Making the choice of a lifetime

Just one bad decision can completely change the course of a life.

That’s what Phil Christian, executive director of the Mattie C. Stewart Foundation, wants young people to understand, and that’s why the foundation owns and operates two Choice Buses, which are half normal school buses and half prison buses.

“The Choice Bus is designed to show young people the importance of making good choices, especially those about staying in school and getting a good education,” Christian said. “We show them the likely consequences of making the choice of dropping out of school, which we know, statistically, is a life of crime. Statistically, 75 percent of all people who are incarcerated are high school dropouts.”

In the front half of the Choice Bus, which is the normal school bus, the seats are turned around so the children can see backwards. There is a black curtain drawn across the bus, shielding the prison half from view. After the students watch a video featuring the testimonials of actual prisoners, the curtain is drawn back to reveal a replica of a jail cell.

“It’s all designed to show young people that prison is not like what they see on TV, where it’s glamorized,” Christian said. “It’s the real deal. It’s not a place anybody wants to be.”

The foundation launched Choice One, the first Choice Bus, in October 2008. The Shelby County Commission and the Shelby County Board of Education presented the foundation with Choice Two at the commission meeting Aug. 10.

Choice Two will spend the first half of the fall visiting Shelby County middle schools.

Christian said response to the Choice Buses has been phenomenal.

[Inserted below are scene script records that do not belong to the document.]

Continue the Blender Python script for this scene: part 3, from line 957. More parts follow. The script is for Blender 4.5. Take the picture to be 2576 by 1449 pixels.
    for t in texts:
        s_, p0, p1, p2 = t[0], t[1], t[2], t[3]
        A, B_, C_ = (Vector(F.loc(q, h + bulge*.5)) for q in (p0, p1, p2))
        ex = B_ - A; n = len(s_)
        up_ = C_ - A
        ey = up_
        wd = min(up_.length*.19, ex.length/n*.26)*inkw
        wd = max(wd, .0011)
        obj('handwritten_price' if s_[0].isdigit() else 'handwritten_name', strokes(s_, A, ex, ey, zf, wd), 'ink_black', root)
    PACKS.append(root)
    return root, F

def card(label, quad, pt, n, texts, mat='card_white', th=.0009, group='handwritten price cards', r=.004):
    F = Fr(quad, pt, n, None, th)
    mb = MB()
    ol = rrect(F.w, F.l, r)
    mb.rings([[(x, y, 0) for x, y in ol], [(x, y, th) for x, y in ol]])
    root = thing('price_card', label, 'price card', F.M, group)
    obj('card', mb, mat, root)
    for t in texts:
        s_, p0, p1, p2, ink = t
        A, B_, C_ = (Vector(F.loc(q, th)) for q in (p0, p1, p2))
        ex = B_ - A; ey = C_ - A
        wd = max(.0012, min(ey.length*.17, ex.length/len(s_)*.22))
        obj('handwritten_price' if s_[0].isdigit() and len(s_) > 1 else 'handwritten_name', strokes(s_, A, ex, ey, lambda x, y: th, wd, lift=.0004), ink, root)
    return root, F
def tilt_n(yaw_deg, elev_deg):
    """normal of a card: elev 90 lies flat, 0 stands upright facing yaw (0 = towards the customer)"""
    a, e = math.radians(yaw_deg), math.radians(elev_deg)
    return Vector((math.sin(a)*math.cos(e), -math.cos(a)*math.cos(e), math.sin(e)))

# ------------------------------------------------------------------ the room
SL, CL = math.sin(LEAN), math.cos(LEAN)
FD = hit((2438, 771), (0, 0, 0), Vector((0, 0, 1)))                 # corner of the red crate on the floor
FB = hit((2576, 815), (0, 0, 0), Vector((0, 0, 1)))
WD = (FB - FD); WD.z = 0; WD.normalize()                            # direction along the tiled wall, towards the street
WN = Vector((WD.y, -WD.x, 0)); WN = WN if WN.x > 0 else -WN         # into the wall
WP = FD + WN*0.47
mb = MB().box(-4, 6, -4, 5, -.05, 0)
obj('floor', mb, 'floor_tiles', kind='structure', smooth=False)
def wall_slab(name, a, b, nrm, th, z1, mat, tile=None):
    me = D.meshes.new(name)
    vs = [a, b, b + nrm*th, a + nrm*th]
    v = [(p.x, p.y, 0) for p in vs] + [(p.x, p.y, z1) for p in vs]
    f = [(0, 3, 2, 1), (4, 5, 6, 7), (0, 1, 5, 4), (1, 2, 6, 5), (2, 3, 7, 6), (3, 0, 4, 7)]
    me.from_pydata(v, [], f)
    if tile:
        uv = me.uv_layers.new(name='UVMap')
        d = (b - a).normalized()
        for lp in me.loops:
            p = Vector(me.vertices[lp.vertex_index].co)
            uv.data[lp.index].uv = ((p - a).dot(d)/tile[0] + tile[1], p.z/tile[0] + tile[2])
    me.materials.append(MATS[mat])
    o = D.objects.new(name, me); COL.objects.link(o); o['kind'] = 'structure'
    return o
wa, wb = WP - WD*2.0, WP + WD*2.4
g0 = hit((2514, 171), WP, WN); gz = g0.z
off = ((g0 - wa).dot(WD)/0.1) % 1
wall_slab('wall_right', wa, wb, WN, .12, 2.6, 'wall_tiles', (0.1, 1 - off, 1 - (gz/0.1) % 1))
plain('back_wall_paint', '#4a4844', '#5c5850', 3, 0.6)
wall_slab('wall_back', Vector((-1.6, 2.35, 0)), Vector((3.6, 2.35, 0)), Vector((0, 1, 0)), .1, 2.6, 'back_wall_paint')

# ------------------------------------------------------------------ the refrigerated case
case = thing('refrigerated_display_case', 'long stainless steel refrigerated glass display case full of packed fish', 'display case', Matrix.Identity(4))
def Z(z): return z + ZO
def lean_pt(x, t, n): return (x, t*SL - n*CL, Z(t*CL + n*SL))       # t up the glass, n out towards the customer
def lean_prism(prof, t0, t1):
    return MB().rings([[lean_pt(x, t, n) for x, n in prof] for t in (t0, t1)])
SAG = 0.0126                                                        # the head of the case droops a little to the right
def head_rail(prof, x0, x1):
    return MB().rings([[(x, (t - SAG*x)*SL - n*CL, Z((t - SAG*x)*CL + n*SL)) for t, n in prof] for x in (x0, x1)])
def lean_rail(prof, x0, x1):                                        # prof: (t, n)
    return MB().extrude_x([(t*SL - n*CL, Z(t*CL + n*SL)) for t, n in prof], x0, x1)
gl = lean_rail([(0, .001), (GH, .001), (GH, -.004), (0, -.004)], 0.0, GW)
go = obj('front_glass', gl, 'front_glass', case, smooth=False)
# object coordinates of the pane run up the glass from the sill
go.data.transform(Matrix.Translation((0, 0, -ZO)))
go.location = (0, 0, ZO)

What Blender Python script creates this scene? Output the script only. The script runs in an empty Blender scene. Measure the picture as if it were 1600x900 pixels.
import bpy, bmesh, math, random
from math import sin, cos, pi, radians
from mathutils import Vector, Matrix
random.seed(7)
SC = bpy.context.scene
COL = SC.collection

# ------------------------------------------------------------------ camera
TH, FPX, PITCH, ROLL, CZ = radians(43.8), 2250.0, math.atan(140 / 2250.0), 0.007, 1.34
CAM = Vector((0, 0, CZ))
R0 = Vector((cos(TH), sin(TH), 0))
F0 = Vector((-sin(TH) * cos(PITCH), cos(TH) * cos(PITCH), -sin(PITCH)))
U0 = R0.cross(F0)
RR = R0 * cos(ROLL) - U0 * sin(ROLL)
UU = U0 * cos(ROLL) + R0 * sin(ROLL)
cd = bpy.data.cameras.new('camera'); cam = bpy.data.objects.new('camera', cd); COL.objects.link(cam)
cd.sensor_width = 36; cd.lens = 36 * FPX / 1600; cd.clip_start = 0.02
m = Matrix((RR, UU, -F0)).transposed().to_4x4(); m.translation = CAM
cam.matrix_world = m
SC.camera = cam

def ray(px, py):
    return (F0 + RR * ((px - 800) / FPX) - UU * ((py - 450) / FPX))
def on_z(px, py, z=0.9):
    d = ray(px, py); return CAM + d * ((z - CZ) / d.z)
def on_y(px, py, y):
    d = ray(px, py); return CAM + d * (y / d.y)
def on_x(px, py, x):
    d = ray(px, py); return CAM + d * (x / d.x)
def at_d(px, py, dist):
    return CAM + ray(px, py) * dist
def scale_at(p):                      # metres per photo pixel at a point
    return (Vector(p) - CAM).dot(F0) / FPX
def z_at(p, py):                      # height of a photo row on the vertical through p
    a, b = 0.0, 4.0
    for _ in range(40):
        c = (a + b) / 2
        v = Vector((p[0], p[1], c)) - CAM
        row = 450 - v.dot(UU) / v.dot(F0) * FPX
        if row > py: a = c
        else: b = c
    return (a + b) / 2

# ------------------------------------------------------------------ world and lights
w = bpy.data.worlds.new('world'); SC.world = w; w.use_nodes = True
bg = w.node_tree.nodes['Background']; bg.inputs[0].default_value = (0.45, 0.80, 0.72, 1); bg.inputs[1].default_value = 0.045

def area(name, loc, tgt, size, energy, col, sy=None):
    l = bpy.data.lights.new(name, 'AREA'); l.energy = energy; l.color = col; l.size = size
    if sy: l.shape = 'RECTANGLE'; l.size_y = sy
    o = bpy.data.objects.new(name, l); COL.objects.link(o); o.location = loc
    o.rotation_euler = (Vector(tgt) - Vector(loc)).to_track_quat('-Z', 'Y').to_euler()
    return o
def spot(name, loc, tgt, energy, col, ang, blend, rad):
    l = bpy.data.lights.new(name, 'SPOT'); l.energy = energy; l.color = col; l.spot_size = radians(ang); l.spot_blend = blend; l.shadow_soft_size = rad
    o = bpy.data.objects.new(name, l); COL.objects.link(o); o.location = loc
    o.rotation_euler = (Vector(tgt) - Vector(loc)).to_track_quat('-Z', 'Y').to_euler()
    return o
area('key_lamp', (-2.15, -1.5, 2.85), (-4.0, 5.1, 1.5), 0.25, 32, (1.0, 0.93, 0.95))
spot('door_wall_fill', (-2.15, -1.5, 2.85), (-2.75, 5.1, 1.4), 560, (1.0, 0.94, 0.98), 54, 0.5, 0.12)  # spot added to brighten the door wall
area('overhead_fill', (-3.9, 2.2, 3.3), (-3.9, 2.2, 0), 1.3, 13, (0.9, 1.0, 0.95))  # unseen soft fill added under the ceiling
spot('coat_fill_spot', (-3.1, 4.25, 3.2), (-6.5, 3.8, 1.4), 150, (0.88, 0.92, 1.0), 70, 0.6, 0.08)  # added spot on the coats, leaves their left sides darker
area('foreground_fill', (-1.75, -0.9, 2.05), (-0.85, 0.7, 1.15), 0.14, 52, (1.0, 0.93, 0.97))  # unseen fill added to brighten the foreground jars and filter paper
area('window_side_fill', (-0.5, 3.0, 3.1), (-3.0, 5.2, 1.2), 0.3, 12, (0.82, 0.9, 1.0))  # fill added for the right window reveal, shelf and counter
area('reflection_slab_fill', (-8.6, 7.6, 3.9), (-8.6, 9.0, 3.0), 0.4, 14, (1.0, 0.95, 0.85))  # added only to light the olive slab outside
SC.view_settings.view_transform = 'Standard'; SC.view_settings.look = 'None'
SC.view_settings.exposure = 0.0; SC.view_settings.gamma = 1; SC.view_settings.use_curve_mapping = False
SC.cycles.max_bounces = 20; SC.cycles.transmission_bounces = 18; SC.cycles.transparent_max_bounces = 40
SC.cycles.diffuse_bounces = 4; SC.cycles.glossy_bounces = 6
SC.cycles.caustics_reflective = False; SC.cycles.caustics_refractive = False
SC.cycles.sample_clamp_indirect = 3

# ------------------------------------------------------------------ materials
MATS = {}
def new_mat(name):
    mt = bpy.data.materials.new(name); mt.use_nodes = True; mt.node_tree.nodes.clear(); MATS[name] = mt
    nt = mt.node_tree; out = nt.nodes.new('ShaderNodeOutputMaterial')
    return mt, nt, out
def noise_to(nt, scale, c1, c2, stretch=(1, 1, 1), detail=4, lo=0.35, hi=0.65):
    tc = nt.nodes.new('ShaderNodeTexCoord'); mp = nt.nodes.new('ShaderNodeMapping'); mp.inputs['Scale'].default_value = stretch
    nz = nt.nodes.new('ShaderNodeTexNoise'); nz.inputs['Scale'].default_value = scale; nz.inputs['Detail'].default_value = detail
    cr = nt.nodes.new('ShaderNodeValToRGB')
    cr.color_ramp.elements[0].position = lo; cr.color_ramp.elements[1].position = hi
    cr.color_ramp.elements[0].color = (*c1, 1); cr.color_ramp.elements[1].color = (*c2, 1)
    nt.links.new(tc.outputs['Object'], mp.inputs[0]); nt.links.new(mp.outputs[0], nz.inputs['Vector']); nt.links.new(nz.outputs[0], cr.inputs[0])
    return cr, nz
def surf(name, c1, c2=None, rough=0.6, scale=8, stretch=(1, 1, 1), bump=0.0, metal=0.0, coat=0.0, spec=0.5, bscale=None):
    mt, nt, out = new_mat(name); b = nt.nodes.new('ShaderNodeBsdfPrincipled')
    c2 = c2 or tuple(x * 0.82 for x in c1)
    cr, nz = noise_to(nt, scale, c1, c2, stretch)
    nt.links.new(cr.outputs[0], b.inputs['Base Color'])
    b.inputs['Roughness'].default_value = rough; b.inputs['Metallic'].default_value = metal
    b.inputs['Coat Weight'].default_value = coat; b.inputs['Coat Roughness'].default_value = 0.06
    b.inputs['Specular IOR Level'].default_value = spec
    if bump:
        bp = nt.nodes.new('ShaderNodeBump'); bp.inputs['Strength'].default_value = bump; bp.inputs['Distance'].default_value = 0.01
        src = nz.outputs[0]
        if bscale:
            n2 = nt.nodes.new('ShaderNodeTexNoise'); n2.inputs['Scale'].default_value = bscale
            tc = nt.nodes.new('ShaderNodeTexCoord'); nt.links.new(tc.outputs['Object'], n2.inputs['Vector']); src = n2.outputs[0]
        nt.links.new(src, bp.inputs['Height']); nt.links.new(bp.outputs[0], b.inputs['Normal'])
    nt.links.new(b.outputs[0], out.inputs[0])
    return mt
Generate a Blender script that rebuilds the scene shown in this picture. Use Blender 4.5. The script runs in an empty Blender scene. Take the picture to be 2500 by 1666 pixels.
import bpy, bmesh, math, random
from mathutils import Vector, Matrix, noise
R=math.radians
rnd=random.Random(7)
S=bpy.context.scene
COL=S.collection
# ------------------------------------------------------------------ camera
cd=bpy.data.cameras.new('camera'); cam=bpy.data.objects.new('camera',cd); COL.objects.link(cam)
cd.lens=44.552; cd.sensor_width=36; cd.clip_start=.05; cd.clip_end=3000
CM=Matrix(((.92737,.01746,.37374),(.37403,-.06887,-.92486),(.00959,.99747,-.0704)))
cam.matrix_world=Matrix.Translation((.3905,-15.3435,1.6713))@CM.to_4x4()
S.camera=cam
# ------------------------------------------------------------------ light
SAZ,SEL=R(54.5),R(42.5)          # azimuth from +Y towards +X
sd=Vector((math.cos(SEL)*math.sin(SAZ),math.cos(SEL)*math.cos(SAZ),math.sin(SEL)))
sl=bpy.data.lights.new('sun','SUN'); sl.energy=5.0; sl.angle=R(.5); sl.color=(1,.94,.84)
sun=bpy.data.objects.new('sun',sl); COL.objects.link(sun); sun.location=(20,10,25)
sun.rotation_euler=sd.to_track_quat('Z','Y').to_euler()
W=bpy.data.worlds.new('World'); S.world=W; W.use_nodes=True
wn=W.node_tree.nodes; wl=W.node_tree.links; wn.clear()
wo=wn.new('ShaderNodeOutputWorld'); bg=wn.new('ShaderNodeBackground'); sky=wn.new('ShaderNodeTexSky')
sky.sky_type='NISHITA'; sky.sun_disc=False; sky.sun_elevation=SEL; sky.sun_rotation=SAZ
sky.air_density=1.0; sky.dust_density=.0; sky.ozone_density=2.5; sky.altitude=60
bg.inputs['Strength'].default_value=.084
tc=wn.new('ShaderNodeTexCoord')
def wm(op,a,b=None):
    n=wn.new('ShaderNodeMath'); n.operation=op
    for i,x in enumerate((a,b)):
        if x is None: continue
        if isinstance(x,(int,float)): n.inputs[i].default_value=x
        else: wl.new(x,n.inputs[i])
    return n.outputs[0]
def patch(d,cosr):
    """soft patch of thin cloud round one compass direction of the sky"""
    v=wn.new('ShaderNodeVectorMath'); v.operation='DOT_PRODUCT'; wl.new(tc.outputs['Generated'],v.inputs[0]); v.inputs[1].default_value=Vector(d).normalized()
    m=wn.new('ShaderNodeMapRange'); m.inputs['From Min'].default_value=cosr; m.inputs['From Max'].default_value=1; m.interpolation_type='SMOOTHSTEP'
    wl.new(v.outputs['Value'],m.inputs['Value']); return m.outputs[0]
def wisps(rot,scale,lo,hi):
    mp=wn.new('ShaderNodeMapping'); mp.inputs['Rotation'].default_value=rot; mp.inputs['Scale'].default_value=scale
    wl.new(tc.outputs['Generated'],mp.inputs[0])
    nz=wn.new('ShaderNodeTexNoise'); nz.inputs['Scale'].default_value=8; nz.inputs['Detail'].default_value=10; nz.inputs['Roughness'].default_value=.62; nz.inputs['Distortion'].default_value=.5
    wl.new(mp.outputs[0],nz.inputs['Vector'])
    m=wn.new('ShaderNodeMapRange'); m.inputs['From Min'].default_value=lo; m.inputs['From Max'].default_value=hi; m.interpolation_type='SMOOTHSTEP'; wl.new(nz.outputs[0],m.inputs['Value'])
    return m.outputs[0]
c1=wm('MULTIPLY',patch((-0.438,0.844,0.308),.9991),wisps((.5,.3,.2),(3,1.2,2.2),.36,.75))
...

“We’ve had 55,000 go through the Choice Bus in five different states, including Alabama, North Carolina, Georgia, South Carolina and Florida,” he said. “In fact, it’s been so successful that Choice One is booked through the entire school year already.”

On Wednesday, the foundation will announce the addition of 10 Choice Buses to the fleet in 2010-2011.

“It all started right here in Alabama,” Christian said. “We can reach a far greater number of young people with this message. It’s a very powerful learning experience, and that’s what we want it to be.”

The Mattie C. Stewart Foundation is headquartered in Homewood.